Lucy in the Sky With Trojans: NASA's Next Big Asteroid Mission
NASA is readying the Lucy spacecraft for an October launch on a 12-year journey to study Jupiter's mysterious Trojan asteroids.
NASA has a spacecraft sitting on the pad right now that’s about to embark on one of the longer road trips in the history of planetary exploration. It’s called Lucy, and if everything goes to plan it launches next month on a United Launch Alliance Atlas V rocket, kicking off a 12-year mission to Jupiter’s Trojan asteroids.
If you haven’t heard of the Trojans, you’re not alone — they don’t get nearly the attention that Mars or the outer ice giants do. These are two swarms of asteroids that share Jupiter’s orbit around the Sun, parked at gravitationally stable points roughly 60 degrees ahead of and behind the planet. Thousands of them have been cataloged, and the working theory is that they’re leftover material from the early solar system, effectively frozen in place since the planets finished forming about 4.5 billion years ago.

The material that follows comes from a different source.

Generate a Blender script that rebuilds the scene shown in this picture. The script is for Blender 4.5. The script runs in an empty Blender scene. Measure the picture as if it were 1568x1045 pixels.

That’s the whole reason for the mission’s name. Lucy is named after the famous hominin fossil discovered in Ethiopia in the 1970s, which reshaped our understanding of human evolution. The idea is that just as that skeleton gave scientists a window into where we came from, this spacecraft’s targets could be “fossils” of planetary formation — chunks of primordial material that never got folded into a planet and have just been drifting out there, largely unchanged, for billions of years.
An ambitious itinerary
What makes this mission stand out isn’t just the destination, it’s the sheer number of stops. Lucy is slated to visit eight different asteroids over its lifetime: two objects in the main asteroid belt between Mars and Jupiter, plus six Trojans split between the leading and trailing swarms. No previous spacecraft has attempted to survey that many small bodies in a single mission. Most asteroid and comet missions we’ve seen — think Rosetta, OSIRIS-REx, Hayabusa2 — have been one-target affairs, with years of cruise time dedicated to a single rendezvous. Lucy is essentially doing a grand tour.
Getting to that many targets across two different swarms on opposite sides of Jupiter’s orbit requires some seriously clever trajectory design, including multiple gravity-assist flybys of Earth along the way. It’s a reminder that a lot of the “action” in space missions isn’t the launch itself, it’s the years of quiet orbital mechanics that follow.
Scientifically, the payoff could be significant. We still don’t have a great handle on the composition of these bodies — whether the leading and trailing swarms differ from each other, what that says about how material got distributed during the solar system’s chaotic youth, and whether any of it overlaps with the story told by more famous objects like Bennu or Ryugu. A mission that samples eight different bodies, even without bringing material back to Earth, gives researchers a much broader dataset than any single flyby could.
Assuming an on-time October launch, this is going to be a mission worth checking in on periodically for over a decade. Not a bad way to spend the 2020s and early 2030s.